Wed, April 23, 9:00 to 10:30am MDT (9:00 to 10:30am MDT), The Colorado Convention Center, Floor: Meeting Room Level, Room 706

Abstract

Through a Templeton Foundation Grant, researchers for the Lynch School of Education and Human Development, at Boston College (Scanlan & Miller, 2024), set out to investigate the enactment of Pedagogies of Character Formation in the TWIN-CS schools, through a sociocultural lens. This paper presents a summary of its findings.

While Dual Language education pursues three main goals: high academic achievement, bilingualism and biliteracy, and sociocultural competence, some schools pursue additional goals, such as STEM performance or excellence in Performing Arts. Faith-based schools typically reflect their communities’ priorities and include Character Formation as an additional goal. Schools who form part of a national network of dual language Catholic schools, the TWIN-CS (Two-Way Immersion Network of Catholic Schools), embrace the three dual language goals and this fourth goal common to faith-based schools – Character Formation.

Data was collected through a family and educators survey sent to all 28 network schools. Based on the survey results and other factors such as administrators’ willingness to participate, four schools were selected to form a professional learning community (PLC) and participate in collecting additional data from their schools: such as ways in which character formation is enacted in the classrooms and in the school.

Finding 1. The survey and data collected from the schools suggest that TWIN-CS families and educators see character formation as fundamental in education, and as a set of values and virtues necessary to live a fulfilling and happy life for one's own and the common good.

Finding 2. The PLC created for purposes of this study, identified a set of values and virtues that relate directly with the enactment of the four sociocultural strands – identity affirmation, appreciation for diversity, interpersonal collaboration, and critical mindedness.

Finding 3. The same PLC discovered that most (if not all) schools in the network, had been practicing sociocultural competence through the enactment of values and virtues that directly connect with its strands. For example, schools had been promoting the value of equal dignity (Catholic Social Doctrine Principle 1), and the virtue of humility (as Gospel principle), and consequently enacting identity affirmation (including one's own identity) and appreciation for diversity.

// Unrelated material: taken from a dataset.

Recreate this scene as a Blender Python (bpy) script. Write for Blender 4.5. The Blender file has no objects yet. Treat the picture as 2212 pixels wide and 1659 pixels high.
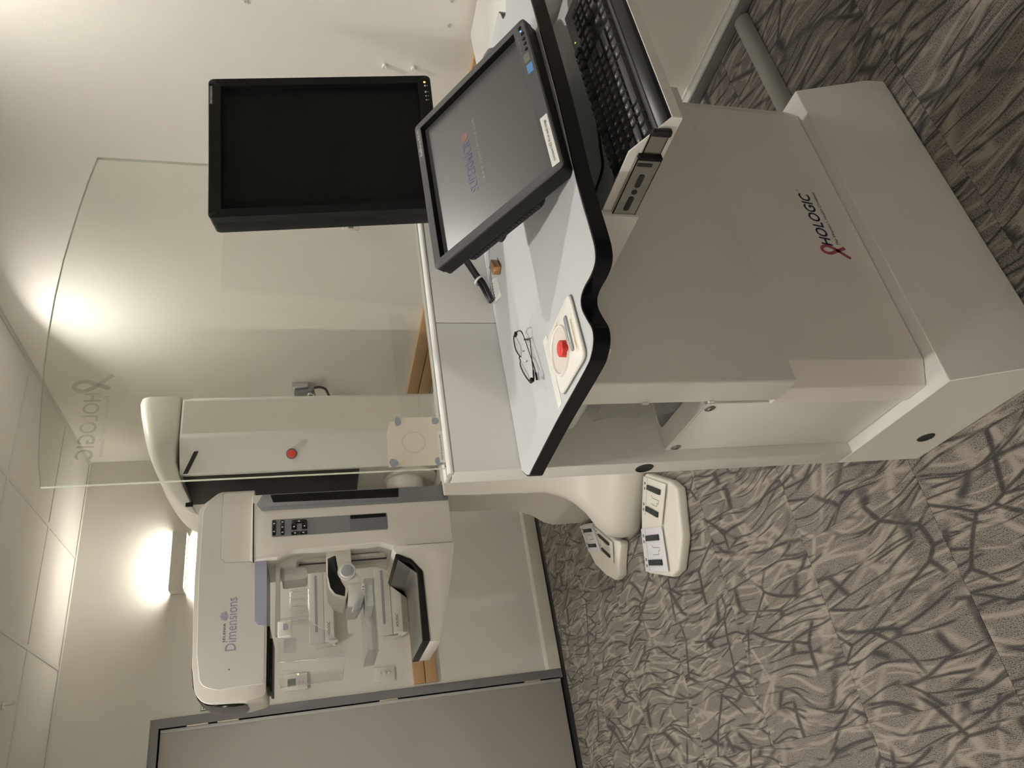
import bpy, bmesh, math, random
from mathutils import Vector, Matrix
random.seed(7)
PI = math.pi
C = bpy.context.scene.collection
sc = bpy.context.scene

# ------------------------------------------------------------------ camera, world, exposure, lights
cam_d = bpy.data.cameras.new('camera')
cam = bpy.data.objects.new('camera', cam_d)
C.objects.link(cam)
AZ, PT, RO = 0.544614279, 0.270627109, -0.0167521093     # heading, downward pitch, roll of the (portrait) view
fw = Vector((math.sin(AZ) * math.cos(PT), math.cos(AZ) * math.cos(PT), -math.sin(PT)))
r0 = Vector((math.cos(AZ), -math.sin(AZ), 0))
u0 = r0.cross(fw)
r_ = math.cos(RO) * r0 + math.sin(RO) * u0
u_ = -math.sin(RO) * r0 + math.cos(RO) * u0
# the photograph lies on its side: picture right is down in the room, picture up is right in the room
m3 = Matrix((-u_, r_, -fw)).transposed()
cam.matrix_world = Matrix.Translation((0, 0, 1.42)) @ m3.to_4x4()
cam_d.sensor_width = 36
cam_d.lens = 1579.4475 / 2212 * 36
cam_d.clip_start = 0.02
sc.camera = cam

w = bpy.data.worlds.new('world')
sc.world = w
w.use_nodes = True
w.node_tree.nodes['Background'].inputs[0].default_value = (1, 0.95, 0.88, 1)
w.node_tree.nodes['Background'].inputs[1].default_value = 0.02
sc.view_settings.view_transform = 'Standard'
sc.view_settings.look = 'None'
sc.view_settings.gamma = 1
sc.view_settings.use_curve_mapping = False
sc.view_settings.exposure = 0.2
sc.cycles.use_denoising = True
sc.cycles.diffuse_bounces = 5
sc.cycles.max_bounces = 12
sc.cycles.transparent_max_bounces = 16

CEIL = 2.694
DOWNLIGHTS = [(1.88, 1.12), (0.25, 1.12), (1.87, 2.96), (0.25, 2.96)]
DOWN_POWER = [9.2, 9.2, 4.6, 10.0]
WARM = (1.0, 0.955, 0.88)
for (lx, ly), p in zip(DOWNLIGHTS, DOWN_POWER):
    ld = bpy.data.lights.new('downlight_beam', 'AREA')
    ld.shape = 'DISK'
    ld.size = 0.06
    ld.energy = p
    ld.color = WARM
    ld.spread = math.radians(150)
    lo = bpy.data.objects.new('downlight_beam', ld)
    lo.location = (lx, ly, CEIL - 0.016)
    if (lx, ly) == DOWNLIGHTS[2]:
        lo.rotation_euler = (math.radians(-10), 0, 0)     # this one is tipped a little away from the corner
    C.objects.link(lo)

# ------------------------------------------------------------------ helpers
MATS = {}


def mat(name, col, rough=0.5, metal=0.0, spec=0.5, var=0.03, vscale=30.0, bump=0.0, bscale=400.0,
        emit=None, estr=0.0, coat=0.0, trans=0.0):
    m = bpy.data.materials.new(name)
    m.use_nodes = True
    nt = m.node_tree
    b = nt.nodes['Principled BSDF']
    tc = nt.nodes.new('ShaderNodeTexCoord')
    nz = nt.nodes.new('ShaderNodeTexNoise')
    nz.inputs['Scale'].default_value = vscale
    nz.inputs['Detail'].default_value = 4
    nt.links.new(tc.outputs['Object'], nz.inputs['Vector'])
    mx = nt.nodes.new('ShaderNodeMix')
    mx.data_type = 'RGBA'
    c = tuple(col) + (1,)
    mx.inputs['A'].default_value = tuple(v * (1 - var) for v in col) + (1,)
    mx.inputs['B'].default_value = tuple(min(1, v * (1 + var)) for v in col) + (1,)
    nt.links.new(nz.outputs['Fac'], mx.inputs['Factor'])
    nt.links.new(mx.outputs['Result'], b.inputs['Base Color'])
    b.inputs['Roughness'].default_value = rough
    b.inputs['Metallic'].default_value = metal
    b.inputs['Specular IOR Level'].default_value = spec
    b.inputs['Coat Weight'].default_value = coat
    b.inputs['Transmission Weight'].default_value = trans
    if emit:
        b.inputs['Emission Color'].default_value = tuple(emit) + (1,)
        b.inputs['Emission Strength'].default_value = estr
    if bump:
        n2 = nt.nodes.new('ShaderNodeTexNoise')
        n2.inputs['Scale'].default_value = bscale
        n2.inputs['Detail'].default_value = 3
        nt.links.new(tc.outputs['Object'], n2.inputs['Vector'])
        bp = nt.nodes.new('ShaderNodeBump')
        bp.inputs['Strength'].default_value = bump
        bp.inputs['Distance'].default_value = 0.001
        nt.links.new(n2.outputs['Fac'], bp.inputs['Height'])
        nt.links.new(bp.outputs['Normal'], b.inputs['Normal'])
    MATS[name] = m
    return m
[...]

Dual language in Catholic education has been a recent phenomenon. There are only about forty dual language Catholic schools in the United States; most of them teach in Spanish, two in Mandarin, and two in Lakota, the latter have incorporated the spirituality of their forefathers. These schools reflect their community and pursue character formation as well as the three goals of dual language education. The paper concludes by proposing that the same connection made in faith-based schools – of communities’ values and virtues and sociocultural competence, can be applied to all dual language schools. The paper also discusses universal parameters of virtues and values (aligning these to parameters of democratic culture competence) to avoid designing schools that reflect a community that supports extremists views that oppose a democratic culture.